____ Dataset excerpt

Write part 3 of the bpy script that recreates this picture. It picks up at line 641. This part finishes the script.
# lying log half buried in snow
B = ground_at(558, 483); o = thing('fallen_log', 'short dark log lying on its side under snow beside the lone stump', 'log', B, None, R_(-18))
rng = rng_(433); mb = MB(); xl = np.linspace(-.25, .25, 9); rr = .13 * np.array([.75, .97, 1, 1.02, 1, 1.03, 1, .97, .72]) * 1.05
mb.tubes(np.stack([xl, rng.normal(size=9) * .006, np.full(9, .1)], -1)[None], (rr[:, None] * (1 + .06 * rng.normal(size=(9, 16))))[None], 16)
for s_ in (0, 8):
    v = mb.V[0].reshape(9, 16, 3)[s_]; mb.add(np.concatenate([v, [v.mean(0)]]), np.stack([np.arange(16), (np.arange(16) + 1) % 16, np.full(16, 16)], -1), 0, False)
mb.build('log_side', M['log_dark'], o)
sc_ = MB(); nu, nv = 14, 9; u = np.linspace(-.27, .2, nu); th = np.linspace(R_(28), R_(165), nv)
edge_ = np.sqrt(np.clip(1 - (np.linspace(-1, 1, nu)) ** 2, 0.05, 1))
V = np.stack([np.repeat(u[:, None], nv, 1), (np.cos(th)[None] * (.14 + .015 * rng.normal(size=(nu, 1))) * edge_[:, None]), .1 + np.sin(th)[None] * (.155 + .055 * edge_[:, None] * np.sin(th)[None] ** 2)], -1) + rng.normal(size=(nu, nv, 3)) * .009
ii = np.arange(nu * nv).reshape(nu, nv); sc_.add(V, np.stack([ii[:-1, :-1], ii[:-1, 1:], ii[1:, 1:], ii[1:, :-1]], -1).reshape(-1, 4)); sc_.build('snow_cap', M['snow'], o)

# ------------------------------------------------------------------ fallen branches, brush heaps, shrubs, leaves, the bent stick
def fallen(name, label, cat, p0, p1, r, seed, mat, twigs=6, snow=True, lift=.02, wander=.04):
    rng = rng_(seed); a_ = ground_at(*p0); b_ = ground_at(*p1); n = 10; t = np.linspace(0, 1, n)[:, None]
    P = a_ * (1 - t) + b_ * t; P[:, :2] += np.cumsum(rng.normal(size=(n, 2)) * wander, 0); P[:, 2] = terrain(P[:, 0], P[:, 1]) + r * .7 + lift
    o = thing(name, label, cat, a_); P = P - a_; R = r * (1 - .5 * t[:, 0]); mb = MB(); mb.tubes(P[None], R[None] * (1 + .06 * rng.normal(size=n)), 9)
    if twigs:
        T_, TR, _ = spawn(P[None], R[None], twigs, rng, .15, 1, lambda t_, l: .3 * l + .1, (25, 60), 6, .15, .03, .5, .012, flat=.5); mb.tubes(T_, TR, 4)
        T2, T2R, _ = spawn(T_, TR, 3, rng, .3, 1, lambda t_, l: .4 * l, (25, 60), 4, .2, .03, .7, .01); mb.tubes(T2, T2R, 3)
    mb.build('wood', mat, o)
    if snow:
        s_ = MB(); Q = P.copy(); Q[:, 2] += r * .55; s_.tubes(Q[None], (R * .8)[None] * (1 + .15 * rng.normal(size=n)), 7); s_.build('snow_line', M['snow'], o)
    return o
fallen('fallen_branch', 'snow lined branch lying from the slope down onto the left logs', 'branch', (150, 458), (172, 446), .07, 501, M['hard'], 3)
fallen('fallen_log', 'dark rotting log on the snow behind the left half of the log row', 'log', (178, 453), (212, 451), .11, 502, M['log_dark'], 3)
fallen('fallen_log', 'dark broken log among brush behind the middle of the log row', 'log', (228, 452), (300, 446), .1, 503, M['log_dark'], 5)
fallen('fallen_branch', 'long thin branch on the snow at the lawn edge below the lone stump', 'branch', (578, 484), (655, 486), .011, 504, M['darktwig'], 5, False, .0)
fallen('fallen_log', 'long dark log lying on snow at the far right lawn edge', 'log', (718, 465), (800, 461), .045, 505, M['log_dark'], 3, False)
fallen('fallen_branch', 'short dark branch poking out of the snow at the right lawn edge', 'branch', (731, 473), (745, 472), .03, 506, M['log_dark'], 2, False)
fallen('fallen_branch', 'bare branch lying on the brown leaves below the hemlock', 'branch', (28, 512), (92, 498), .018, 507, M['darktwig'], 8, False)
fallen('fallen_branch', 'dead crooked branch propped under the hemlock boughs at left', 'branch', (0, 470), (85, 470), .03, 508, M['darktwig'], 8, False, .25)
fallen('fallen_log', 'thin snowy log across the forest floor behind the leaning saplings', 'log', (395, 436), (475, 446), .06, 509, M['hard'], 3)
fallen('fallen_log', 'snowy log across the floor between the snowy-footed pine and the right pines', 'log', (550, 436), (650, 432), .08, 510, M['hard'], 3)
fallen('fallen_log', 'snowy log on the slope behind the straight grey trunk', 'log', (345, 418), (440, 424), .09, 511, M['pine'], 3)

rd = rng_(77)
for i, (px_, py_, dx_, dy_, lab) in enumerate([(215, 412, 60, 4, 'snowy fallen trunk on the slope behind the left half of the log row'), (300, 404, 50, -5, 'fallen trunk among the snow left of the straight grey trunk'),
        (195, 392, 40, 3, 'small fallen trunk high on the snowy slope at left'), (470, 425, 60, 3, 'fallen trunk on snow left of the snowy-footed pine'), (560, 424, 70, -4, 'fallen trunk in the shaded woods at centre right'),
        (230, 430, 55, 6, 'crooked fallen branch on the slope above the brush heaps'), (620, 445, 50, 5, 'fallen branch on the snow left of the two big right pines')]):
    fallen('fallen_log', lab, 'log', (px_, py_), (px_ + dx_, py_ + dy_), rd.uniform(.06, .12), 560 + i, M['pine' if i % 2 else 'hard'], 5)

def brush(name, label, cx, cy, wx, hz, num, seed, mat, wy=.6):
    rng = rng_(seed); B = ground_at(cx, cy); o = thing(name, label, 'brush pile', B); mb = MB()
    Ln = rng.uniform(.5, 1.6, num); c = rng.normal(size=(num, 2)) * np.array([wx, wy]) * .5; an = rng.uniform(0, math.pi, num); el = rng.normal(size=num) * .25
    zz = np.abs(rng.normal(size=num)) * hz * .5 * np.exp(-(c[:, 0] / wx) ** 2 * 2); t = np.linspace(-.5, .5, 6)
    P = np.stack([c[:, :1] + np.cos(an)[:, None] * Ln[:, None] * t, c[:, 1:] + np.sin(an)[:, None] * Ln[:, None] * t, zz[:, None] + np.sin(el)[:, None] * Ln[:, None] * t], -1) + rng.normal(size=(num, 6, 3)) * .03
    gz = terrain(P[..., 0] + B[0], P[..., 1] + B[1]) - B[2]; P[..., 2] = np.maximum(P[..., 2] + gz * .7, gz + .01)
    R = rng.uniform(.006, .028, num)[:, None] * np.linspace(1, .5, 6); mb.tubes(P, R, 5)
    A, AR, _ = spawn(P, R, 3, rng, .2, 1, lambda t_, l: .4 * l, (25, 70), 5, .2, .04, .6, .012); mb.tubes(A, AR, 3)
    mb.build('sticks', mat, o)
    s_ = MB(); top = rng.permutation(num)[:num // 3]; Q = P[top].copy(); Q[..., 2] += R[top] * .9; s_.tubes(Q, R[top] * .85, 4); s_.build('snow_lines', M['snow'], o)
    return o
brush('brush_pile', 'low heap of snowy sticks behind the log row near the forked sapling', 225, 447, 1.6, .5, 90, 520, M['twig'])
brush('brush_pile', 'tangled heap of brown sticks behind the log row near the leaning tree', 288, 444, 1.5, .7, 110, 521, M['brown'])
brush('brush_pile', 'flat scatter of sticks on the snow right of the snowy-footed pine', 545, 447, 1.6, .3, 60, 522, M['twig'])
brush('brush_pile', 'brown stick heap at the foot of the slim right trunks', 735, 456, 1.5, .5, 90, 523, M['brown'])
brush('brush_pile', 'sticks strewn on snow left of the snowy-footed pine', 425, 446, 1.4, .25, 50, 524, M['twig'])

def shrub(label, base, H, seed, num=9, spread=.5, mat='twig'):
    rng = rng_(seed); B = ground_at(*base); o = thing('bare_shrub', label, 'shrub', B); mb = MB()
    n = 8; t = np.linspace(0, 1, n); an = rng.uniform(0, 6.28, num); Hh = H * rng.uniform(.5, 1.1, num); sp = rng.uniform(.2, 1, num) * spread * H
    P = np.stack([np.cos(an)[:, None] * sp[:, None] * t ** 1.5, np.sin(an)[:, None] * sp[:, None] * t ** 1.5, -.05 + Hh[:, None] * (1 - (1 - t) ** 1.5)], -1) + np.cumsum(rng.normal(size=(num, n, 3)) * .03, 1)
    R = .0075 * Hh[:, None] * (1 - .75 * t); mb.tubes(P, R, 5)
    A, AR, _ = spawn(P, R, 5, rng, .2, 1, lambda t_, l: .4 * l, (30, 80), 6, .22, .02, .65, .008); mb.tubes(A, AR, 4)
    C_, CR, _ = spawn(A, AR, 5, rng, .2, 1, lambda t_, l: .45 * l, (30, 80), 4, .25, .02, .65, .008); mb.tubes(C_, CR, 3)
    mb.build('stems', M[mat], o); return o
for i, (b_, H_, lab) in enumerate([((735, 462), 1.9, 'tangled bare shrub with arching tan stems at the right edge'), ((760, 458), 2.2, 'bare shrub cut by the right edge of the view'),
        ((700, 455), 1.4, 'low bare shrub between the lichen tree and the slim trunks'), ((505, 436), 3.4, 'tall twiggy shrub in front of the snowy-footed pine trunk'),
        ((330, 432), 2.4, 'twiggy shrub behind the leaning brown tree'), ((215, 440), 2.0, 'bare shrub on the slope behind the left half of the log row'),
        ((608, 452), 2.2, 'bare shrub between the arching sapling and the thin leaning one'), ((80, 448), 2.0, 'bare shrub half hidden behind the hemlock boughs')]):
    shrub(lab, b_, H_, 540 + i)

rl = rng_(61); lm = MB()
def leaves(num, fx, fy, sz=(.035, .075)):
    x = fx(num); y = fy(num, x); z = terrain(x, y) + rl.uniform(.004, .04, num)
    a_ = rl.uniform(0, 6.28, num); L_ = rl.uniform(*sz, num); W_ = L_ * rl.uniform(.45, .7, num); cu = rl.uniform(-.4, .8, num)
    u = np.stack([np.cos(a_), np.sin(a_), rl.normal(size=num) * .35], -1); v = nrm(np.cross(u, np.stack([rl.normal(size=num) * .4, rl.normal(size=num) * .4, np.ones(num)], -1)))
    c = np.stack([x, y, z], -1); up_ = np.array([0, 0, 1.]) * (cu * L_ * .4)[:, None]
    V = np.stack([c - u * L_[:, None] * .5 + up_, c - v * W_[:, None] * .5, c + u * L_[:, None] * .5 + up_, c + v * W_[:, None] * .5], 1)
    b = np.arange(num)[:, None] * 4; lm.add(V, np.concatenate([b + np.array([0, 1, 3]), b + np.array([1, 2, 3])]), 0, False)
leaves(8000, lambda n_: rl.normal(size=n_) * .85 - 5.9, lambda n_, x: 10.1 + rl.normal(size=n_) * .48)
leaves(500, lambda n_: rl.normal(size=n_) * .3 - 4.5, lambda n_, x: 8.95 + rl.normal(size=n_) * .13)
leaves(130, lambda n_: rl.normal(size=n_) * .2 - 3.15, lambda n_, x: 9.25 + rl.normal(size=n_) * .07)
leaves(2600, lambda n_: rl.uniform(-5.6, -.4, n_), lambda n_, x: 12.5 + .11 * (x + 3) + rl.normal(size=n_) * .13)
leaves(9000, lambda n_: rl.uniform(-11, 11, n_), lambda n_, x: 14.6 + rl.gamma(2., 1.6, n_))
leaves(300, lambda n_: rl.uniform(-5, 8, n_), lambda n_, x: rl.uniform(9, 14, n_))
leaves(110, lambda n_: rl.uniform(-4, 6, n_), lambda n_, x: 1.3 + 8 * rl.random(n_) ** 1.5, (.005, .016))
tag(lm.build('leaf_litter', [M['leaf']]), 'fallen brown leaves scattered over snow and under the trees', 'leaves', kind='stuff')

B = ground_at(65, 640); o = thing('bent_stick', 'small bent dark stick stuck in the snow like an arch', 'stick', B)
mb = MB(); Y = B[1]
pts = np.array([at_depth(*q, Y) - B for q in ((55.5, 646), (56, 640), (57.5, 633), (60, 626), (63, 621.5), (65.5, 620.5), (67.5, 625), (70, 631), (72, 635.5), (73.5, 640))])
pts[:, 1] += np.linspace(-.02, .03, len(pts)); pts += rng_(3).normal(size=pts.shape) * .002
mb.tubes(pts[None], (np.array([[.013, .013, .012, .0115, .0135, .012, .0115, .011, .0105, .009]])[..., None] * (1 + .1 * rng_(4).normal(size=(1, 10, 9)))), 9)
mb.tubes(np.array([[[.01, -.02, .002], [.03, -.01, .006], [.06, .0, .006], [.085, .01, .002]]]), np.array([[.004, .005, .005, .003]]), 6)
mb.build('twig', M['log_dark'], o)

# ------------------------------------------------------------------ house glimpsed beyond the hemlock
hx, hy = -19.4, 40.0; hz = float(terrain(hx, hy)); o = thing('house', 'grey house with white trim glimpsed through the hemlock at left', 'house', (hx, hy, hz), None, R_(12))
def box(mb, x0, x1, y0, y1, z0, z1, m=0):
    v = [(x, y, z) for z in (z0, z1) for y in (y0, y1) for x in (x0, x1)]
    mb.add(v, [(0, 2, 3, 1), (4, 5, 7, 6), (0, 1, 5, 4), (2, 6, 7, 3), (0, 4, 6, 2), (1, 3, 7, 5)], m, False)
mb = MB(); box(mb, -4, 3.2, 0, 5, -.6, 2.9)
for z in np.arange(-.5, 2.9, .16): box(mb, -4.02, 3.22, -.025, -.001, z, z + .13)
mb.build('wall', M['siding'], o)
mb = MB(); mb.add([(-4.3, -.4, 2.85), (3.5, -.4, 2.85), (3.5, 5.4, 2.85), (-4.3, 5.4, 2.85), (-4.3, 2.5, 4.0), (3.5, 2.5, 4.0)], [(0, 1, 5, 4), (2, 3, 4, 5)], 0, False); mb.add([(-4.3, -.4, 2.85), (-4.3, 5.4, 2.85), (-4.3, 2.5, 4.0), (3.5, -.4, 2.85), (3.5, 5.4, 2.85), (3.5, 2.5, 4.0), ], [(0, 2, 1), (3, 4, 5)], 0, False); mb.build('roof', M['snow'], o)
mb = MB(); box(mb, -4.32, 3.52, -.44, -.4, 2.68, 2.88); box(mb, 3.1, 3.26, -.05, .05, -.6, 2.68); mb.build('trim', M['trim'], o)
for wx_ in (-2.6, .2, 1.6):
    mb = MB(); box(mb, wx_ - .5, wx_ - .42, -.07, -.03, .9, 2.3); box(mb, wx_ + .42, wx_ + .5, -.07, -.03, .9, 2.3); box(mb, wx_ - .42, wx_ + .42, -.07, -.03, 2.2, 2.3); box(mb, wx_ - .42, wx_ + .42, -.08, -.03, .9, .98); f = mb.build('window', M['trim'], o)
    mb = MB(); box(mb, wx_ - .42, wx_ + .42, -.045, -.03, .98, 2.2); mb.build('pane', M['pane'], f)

________

Exercise brief> Restate the listing exactly, starting at its first line and ending at the line where "ii = np.arange(nu" occurs; include both and no other lines.

Answer below>
Write part 3 of the bpy script that recreates this picture. It picks up at line 641. This part finishes the script.
# lying log half buried in snow
B = ground_at(558, 483); o = thing('fallen_log', 'short dark log lying on its side under snow beside the lone stump', 'log', B, None, R_(-18))
rng = rng_(433); mb = MB(); xl = np.linspace(-.25, .25, 9); rr = .13 * np.array([.75, .97, 1, 1.02, 1, 1.03, 1, .97, .72]) * 1.05
mb.tubes(np.stack([xl, rng.normal(size=9) * .006, np.full(9, .1)], -1)[None], (rr[:, None] * (1 + .06 * rng.normal(size=(9, 16))))[None], 16)
for s_ in (0, 8):
    v = mb.V[0].reshape(9, 16, 3)[s_]; mb.add(np.concatenate([v, [v.mean(0)]]), np.stack([np.arange(16), (np.arange(16) + 1) % 16, np.full(16, 16)], -1), 0, False)
mb.build('log_side', M['log_dark'], o)
sc_ = MB(); nu, nv = 14, 9; u = np.linspace(-.27, .2, nu); th = np.linspace(R_(28), R_(165), nv)
edge_ = np.sqrt(np.clip(1 - (np.linspace(-1, 1, nu)) ** 2, 0.05, 1))
V = np.stack([np.repeat(u[:, None], nv, 1), (np.cos(th)[None] * (.14 + .015 * rng.normal(size=(nu, 1))) * edge_[:, None]), .1 + np.sin(th)[None] * (.155 + .055 * edge_[:, None] * np.sin(th)[None] ** 2)], -1) + rng.normal(size=(nu, nv, 3)) * .009
ii = np.arange(nu * nv).reshape(nu, nv); sc_.add(V, np.stack([ii[:-1, :-1], ii[:-1, 1:], ii[1:, 1:], ii[1:, :-1]], -1).reshape(-1, 4)); sc_.build('snow_cap', M['snow'], o)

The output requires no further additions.